## WRITTEN INSTRUCTION
Where a line holds the word "scene", copy that line.

## STORED DATA
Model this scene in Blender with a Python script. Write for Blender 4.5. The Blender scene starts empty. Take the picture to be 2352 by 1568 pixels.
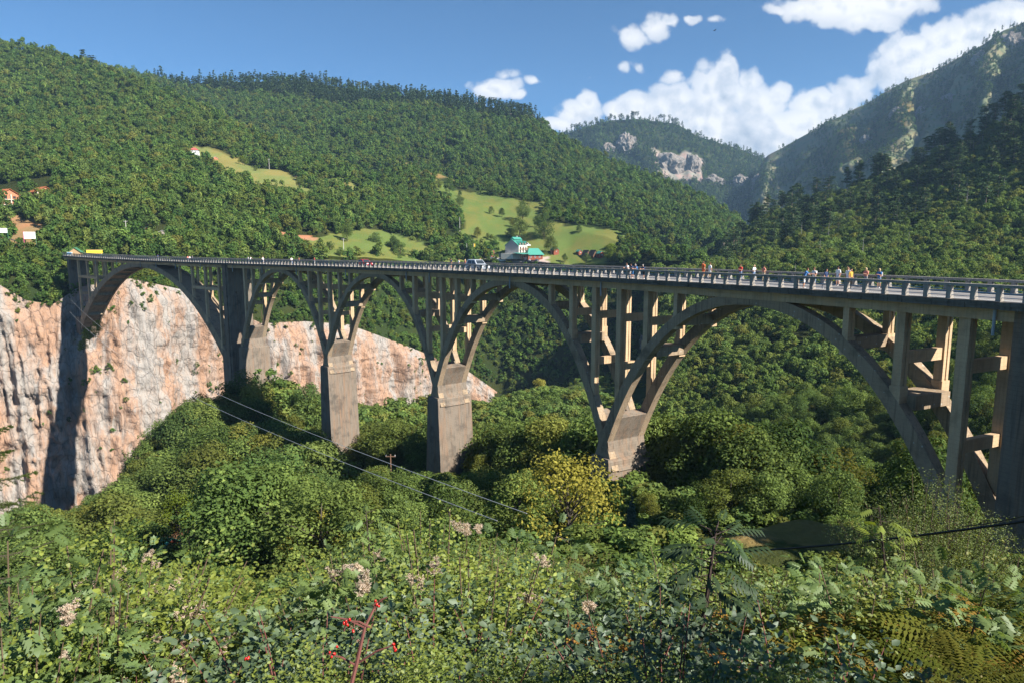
import bpy, bmesh, math, random
import numpy as np
from mathutils import Vector, Matrix, Euler, Quaternion

random.seed(7)
RNG = np.random.default_rng(11)
R = math.radians
scene = bpy.context.scene
C = scene.collection

# ------------------------------------------------------------------ camera
PITCH = R(8.0)
cam_d = bpy.data.cameras.new('camera')
cam_d.sensor_width = 36.0
cam_d.lens = 24.0
cam_d.clip_start = 0.1
cam_d.clip_end = 60000
cam = bpy.data.objects.new('camera', cam_d)
C.objects.link(cam)
cam.location = (0, 0, 0)
cam.rotation_euler = (R(90) - PITCH, 0, 0)
scene.camera = cam

# ------------------------------------------------------------------ light
SUN_EL, SUN_PHI = R(36.0), R(-32.5)
SUN = Vector((math.cos(SUN_EL) * math.cos(SUN_PHI), math.cos(SUN_EL) * math.sin(SUN_PHI), math.sin(SUN_EL)))
sun_d = bpy.data.lights.new('sun', 'SUN')
sun_d.energy = 5.0
sun_d.angle = R(0.53)
sun_d.color = (1.0, 0.93, 0.82)
sun = bpy.data.objects.new('sun', sun_d)
C.objects.link(sun)
sun.rotation_euler = SUN.to_track_quat('Z', 'Y').to_euler()

scene.view_settings.view_transform = 'Standard'
scene.view_settings.look = 'None'
scene.view_settings.exposure = 1.3
scene.view_settings.gamma = 1.0
scene.view_settings.use_curve_mapping = False
scene.render.engine = 'CYCLES'
cy = scene.cycles
cy.max_bounces = 6
cy.diffuse_bounces = 3
cy.glossy_bounces = 2
cy.transmission_bounces = 4
cy.transparent_max_bounces = 8
cy.volume_bounces = 0
cy.use_adaptive_sampling = True
cy.adaptive_threshold = 0.015
cy.use_denoising = True
cy.denoiser = 'OPENIMAGEDENOISE'
cy.denoising_input_passes = 'RGB_ALBEDO_NORMAL'
cy.denoising_prefilter = 'ACCURATE'
cy.caustics_reflective = False
cy.caustics_refractive = False


def N(nt, typ, x=0, **kw):
    n = nt.nodes.new(typ)
    for k, v in kw.items():
        setattr(n, k, v)
    return n


class G:
    """small helper for building node graphs"""
    def __init__(s, nt):
        s.nt = nt

    def node(s, typ, ins=None, **kw):
        n = s.nt.nodes.new(typ)
        for k, v in kw.items():
            setattr(n, k, v)
        for k, v in (ins or {}).items():
            s.put(n.inputs[k], v)
        return n

    def put(s, sock, v):
        if isinstance(v, bpy.types.NodeSocket):
            s.nt.links.new(v, sock)
        elif isinstance(v, bpy.types.Node):
            s.nt.links.new(v.outputs[0], sock)
        else:
            sock.default_value = v

    def math(s, op, a, b=None, c=None, clamp=False):
        n = s.nt.nodes.new('ShaderNodeMath')
        n.operation = op
        n.use_clamp = clamp
        s.put(n.inputs[0], a)
        if b is not None:
            s.put(n.inputs[1], b)
        if c is not None:
            s.put(n.inputs[2], c)
        return n.outputs[0]

    def mix(s, fac, a, b, blend='MIX'):
        n = s.nt.nodes.new('ShaderNodeMix')
        n.data_type = 'RGBA'
        n.blend_type = blend
        s.put(n.inputs[0], fac)
        s.put(n.inputs[6], rgb(a) if isinstance(a, (tuple, list)) else a)
        s.put(n.inputs[7], rgb(b) if isinstance(b, (tuple, list)) else b)
        return n.outputs[2]

    def noise(s, vec, scale, detail=4, rough=0.55, dist=0.0, out=0):
        n = s.node('ShaderNodeTexNoise', {'Scale': scale, 'Detail': detail, 'Roughness': rough, 'Distortion': dist})
        if vec is not None:
            s.put(n.inputs['Vector'], vec)
        return n.outputs[out]

    def ramp(s, fac, stops):
        n = s.nt.nodes.new('ShaderNodeValToRGB')
        s.put(n.inputs[0], fac)
        el = n.color_ramp.elements
        while len(el) < len(stops):
            el.new(0.5)
        for e, (p, c) in zip(el, stops):
            e.position = p
            e.color = rgb(c) if isinstance(c, (tuple, list)) else (c, c, c, 1)
        return n.outputs[0]

    def maprange(s, v, a, b, c=0.0, d=1.0, smooth=False):
        n = s.nt.nodes.new('ShaderNodeMapRange')
        if smooth:
            n.interpolation_type = 'SMOOTHSTEP'
        for k, x in zip((0, 1, 2, 3, 4), (v, a, b, c, d)):
            s.put(n.inputs[k], x)
        return n.outputs[0]

    def scale_vec(s, vec, sc):
        n = s.node('ShaderNodeMapping')
        s.put(n.inputs['Vector'], vec)
        n.inputs['Scale'].default_value = sc
        return n.outputs[0]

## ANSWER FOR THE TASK
Model this scene in Blender with a Python script. Write for Blender 4.5. The Blender scene starts empty. Take the picture to be 2352 by 1568 pixels.
scene = bpy.context.scene
C = scene.collection
scene.camera = cam
scene.view_settings.view_transform = 'Standard'
scene.view_settings.look = 'None'
scene.view_settings.exposure = 1.3
scene.view_settings.gamma = 1.0
scene.view_settings.use_curve_mapping = False
scene.render.engine = 'CYCLES'
cy = scene.cycles